£6,500
SIR ISAAC NEWTON (1643-1727), ENGLISH PHYSICIST, MATHEMATICIAN AND INVENTOR - A DOCUMENT SIGNED ISAAC NEWTON, AS MASTER OF THE ROYAL MINT
Dated May 1718, recording a payment of two-hundred pounds by Sir Isaac Newton Knt., Hopton Haynes Esq. and others in trust, to Francis Hall of St. James' Parish, Westminster, signed in full by both Newton and Haynes, with handwritten addenda over both sides, and further signatures of John Aislabie, George Baillie and William Clayton, having widespread losses to margins but with text largely unaffected.
Hopton Haynes (1672?-1749), theological writer and employee of the Royal Mint. Haynes entered the service of the Mint in 1696 as a teller and weigher, the same year as Newton’s appointment as warden. The two remained on intimate terms for the remainder of Newton’s life, during which time Haynes produced a Latin translation of Newton’s Historical Account of Two Notable Corruptions of Scripture and acted as a conduit for his dialogue with William Whiston on the subject of baptism (as recorded in the Dictionary of National Biography).
John Aislabie (1670-1742), politician. In 1718, the year this document was produced, Aislabie, was appointed Chancellor of the Exchequer, having served as Treasurer of the Navy for the previous four years. For his involvement in the disastrous collapse of the South Sea Company two years later, Aislabie was ignominiously removed from office and briefly imprisoned in the Tower of London. Newton personally suffered considerable losses as a consequence of the crash, later commenting that “[he could] calculate the motions of the heavenly bodies, but not the madness of people”.

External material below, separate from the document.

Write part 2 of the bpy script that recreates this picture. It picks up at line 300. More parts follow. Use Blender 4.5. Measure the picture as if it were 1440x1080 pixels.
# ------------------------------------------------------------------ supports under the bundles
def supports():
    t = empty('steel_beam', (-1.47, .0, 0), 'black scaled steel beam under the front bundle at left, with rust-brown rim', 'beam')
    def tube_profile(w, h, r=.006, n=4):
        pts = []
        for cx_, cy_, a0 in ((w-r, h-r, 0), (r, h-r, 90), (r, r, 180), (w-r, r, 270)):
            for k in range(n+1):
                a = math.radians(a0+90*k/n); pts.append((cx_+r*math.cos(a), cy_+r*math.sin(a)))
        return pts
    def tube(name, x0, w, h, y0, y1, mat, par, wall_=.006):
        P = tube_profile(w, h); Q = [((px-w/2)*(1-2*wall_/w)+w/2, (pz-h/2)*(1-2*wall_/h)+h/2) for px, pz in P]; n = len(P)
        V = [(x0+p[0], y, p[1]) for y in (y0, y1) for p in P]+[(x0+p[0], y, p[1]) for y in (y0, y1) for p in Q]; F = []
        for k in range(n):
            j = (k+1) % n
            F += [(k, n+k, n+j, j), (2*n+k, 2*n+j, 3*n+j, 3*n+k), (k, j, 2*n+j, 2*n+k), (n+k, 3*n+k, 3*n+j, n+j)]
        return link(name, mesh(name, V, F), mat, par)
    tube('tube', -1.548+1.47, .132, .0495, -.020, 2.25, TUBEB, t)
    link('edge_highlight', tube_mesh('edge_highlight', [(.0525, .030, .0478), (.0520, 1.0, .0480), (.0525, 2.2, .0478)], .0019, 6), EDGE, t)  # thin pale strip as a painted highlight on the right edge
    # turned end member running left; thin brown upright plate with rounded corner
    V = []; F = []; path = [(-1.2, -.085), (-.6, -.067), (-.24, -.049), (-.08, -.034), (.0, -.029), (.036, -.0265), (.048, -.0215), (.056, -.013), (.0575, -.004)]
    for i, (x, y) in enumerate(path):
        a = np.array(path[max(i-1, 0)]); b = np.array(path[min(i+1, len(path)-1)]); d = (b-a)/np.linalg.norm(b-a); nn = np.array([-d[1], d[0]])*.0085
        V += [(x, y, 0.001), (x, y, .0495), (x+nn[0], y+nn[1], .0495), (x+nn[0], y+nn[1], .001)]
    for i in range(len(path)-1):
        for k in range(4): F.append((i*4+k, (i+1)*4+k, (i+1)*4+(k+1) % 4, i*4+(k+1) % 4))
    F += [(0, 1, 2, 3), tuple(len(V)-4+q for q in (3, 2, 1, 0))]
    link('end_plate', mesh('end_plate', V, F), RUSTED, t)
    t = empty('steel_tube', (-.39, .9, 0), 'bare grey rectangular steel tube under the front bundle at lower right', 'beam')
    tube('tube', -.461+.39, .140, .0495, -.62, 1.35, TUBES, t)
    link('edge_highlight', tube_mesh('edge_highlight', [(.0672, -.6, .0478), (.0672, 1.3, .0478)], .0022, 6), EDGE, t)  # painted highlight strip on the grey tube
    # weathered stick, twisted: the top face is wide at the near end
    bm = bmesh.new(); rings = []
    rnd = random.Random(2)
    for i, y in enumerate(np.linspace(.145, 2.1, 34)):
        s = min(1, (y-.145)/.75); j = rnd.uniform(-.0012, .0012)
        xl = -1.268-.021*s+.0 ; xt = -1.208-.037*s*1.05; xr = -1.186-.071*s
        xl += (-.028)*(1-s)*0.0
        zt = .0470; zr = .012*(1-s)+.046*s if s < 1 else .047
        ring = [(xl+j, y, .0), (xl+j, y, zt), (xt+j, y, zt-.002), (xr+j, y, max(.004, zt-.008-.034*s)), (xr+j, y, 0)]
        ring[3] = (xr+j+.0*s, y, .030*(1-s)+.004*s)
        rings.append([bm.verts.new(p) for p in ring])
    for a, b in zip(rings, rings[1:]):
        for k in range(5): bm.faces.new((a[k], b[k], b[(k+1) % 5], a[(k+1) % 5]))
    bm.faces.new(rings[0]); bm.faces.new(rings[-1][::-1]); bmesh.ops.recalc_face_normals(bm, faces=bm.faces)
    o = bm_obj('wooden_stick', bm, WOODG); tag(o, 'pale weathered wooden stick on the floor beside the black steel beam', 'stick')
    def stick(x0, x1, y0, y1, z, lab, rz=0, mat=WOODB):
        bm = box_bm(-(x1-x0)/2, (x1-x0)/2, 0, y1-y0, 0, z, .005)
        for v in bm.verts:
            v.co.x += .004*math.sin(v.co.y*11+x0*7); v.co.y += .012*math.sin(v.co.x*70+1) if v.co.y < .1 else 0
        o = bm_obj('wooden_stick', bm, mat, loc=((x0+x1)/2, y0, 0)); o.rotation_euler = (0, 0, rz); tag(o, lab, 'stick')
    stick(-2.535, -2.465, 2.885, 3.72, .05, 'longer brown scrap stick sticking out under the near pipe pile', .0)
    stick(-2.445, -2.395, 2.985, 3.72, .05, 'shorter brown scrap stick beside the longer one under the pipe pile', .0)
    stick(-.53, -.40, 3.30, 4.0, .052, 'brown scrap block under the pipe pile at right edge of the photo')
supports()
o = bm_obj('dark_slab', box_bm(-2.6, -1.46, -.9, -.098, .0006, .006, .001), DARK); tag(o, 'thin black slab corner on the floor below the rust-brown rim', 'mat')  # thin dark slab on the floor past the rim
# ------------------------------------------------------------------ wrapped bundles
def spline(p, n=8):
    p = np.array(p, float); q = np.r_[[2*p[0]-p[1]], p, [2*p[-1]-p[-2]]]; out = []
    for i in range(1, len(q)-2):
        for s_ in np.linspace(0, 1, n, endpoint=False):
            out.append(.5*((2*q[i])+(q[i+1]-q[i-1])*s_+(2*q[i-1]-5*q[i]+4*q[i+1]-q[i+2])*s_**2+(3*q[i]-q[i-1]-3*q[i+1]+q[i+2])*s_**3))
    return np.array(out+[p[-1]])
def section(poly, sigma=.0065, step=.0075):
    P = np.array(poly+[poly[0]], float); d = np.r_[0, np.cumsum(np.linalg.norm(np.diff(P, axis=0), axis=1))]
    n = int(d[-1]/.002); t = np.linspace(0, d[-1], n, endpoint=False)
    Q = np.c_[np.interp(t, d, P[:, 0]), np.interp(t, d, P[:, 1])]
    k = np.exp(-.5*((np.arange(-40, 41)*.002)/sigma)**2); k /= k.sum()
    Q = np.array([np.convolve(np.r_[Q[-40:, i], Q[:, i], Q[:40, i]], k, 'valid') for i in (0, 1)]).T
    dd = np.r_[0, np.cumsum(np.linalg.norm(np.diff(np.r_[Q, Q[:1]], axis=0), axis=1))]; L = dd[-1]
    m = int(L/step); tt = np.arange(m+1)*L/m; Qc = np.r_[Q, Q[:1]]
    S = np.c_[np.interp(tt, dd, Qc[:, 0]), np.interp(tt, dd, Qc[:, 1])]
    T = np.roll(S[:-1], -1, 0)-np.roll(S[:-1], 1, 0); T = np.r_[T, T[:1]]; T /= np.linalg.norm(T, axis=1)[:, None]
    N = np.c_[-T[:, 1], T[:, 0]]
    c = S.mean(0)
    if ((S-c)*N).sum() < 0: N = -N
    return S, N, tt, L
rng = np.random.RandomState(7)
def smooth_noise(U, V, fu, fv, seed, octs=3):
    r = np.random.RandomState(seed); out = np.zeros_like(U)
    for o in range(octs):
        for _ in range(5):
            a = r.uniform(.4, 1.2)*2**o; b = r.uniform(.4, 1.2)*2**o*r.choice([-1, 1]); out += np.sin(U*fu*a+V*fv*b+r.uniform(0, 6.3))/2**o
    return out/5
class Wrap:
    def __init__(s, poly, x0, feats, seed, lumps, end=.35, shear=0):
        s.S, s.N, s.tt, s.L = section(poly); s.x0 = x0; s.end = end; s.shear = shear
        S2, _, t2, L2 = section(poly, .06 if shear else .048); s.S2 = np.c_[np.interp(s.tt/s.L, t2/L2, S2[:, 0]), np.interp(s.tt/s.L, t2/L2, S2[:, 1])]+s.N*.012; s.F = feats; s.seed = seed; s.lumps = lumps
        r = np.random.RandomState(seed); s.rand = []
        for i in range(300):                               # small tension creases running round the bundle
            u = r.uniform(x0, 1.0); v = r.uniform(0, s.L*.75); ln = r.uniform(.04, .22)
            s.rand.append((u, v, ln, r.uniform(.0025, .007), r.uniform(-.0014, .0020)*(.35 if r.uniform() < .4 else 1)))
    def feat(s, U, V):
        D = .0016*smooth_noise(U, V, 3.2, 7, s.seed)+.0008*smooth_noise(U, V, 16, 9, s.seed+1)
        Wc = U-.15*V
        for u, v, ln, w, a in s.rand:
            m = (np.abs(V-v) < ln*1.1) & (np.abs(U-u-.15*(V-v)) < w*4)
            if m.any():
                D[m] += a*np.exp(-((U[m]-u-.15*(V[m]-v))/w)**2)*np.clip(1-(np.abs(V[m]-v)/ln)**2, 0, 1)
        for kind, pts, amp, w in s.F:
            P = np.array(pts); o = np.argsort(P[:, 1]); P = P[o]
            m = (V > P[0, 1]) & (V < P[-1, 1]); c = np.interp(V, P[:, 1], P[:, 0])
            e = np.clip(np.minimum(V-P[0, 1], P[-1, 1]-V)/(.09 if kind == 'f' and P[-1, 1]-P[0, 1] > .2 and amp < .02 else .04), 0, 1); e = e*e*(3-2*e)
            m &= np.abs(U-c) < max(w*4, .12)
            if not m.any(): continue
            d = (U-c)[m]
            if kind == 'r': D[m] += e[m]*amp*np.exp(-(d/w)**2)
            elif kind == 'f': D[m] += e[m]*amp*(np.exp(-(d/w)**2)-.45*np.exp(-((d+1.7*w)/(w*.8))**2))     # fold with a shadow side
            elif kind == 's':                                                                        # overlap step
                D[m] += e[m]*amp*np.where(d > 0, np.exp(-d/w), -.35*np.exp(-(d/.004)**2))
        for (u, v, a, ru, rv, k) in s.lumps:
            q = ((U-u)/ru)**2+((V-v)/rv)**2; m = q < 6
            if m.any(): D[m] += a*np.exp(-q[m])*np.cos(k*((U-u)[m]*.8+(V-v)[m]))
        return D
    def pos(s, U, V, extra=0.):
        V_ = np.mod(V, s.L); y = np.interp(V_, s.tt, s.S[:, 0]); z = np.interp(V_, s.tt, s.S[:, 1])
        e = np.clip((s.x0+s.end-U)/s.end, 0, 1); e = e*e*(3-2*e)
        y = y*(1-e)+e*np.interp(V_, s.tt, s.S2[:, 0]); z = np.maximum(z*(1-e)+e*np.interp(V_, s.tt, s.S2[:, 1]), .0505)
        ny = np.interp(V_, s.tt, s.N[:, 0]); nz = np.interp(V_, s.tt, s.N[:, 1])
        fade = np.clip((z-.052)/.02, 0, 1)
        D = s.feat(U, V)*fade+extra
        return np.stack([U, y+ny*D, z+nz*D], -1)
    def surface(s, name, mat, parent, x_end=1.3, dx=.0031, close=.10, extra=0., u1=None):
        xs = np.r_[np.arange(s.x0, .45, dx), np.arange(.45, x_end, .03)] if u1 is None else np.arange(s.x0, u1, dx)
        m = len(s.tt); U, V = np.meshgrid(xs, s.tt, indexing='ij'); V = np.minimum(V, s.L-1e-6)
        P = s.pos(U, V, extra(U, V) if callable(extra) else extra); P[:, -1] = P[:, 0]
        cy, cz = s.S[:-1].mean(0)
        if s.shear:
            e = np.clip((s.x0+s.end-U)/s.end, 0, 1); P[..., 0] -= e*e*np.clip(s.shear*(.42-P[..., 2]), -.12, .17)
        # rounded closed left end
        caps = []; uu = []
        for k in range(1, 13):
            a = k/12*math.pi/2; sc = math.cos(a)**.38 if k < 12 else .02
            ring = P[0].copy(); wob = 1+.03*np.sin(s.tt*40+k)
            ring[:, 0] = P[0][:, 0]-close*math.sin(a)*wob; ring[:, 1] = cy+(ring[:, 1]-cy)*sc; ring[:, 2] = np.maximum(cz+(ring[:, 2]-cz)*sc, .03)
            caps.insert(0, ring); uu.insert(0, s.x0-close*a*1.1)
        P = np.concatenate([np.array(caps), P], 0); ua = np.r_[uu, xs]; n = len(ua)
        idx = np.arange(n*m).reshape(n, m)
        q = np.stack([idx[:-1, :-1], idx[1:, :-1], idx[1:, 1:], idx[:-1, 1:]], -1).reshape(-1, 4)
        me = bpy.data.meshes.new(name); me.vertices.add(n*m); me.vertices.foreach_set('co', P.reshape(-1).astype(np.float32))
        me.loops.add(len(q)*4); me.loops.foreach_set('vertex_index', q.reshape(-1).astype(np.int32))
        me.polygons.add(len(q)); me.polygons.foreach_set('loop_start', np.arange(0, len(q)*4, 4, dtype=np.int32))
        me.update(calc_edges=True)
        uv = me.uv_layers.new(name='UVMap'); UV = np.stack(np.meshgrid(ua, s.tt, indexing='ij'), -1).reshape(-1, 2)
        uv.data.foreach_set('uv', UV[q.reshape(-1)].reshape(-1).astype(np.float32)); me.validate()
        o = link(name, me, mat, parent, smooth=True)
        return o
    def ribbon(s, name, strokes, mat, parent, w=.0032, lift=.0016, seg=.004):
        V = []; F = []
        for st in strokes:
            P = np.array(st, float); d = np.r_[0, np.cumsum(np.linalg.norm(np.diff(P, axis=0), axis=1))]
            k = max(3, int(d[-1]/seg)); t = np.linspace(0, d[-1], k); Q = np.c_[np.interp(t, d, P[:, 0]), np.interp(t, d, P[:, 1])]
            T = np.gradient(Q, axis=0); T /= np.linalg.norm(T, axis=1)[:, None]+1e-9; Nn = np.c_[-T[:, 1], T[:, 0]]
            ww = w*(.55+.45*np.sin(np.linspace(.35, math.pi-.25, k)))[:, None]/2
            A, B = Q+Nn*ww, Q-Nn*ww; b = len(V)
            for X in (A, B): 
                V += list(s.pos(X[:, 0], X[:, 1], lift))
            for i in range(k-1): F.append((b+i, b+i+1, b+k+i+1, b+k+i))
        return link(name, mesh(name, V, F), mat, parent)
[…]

George Baillie of Jerviswood (1664-1738), Scottish landed proprietor and politician, a member of the Parliament of Scotland between 1691 and 1707, and the British House of Commons between 1708 and 1734. At the time this document was produced, Baillie was serving as Lord of the Treasury, having been appointed the preceding year.
William Clayton, 1st Baron Sundon (1671-1752), politician and Treasury official. Clayton was appointed Lord of the Treasury in 1718 and removed from office two years later, to make room for allies of Robert Walpole following the reconciliation of the Whigs. In the aftermath, he sat on the House of Commons’ South Sea Committee, established to investigate the issue of bubble companies, and positioned himself in opposition to Walpole.
Francis Hall was the son of Thomas Hall, himself an employee of the Royal Mint. Both generations appear multiple times in Newton’s financial transactions around this period.
Provenance: Charles Campbell (d. 1853), of Croftness, Perthshire, latterly merchant in Brazil, where married to Flora Macgregor.
Robert MacGregor Campbell of Silver Howe, Grasmere, Westmorland and Almeria Caroline Campbell, née Surtees (1852-1936)
Thence by family descent to the present owner, Charles Campbell’s great-great-grandchild.
Featured by Clive Farahar on the Antiques Roadshow in 2002 (series 25, episode 12 – Oban). See also the following lot.
Note: there appear to have been multiple copies of this document produced, with others closely resembling this example having sold at Christie’s on three occasions within the past decade (see On the Shoulders of Giants: Newton, Darwin, Einstein, Hawking, London, 31st October – 8th November 2018, lot 2; Fine Printed Books & Manuscripts Including Americana, New York, 12th June 2019, lot 102; and Fine Printed Books & Manuscripts Including Americana, New York, 4th December 2018, lot 15). A key distinction between these three copies is the number heading the first page: respectively 588, 603 and 576. The example here offered falls within this established range, numbered 600.
The page has been folded in four, width-wise, and the creases are deeply set. The significant losses to the margins appear to have occurred when the document was folded in this state, as they are mirrored over each half. The central crease is torn almost entirely through, with losses, the two halves conjoined at three points. Marks, stains and discolouration to the page generally. Remnant of a wax seal to the upper right corner. One small hole to bottom lefthand corner, approx. 5mm at widest point.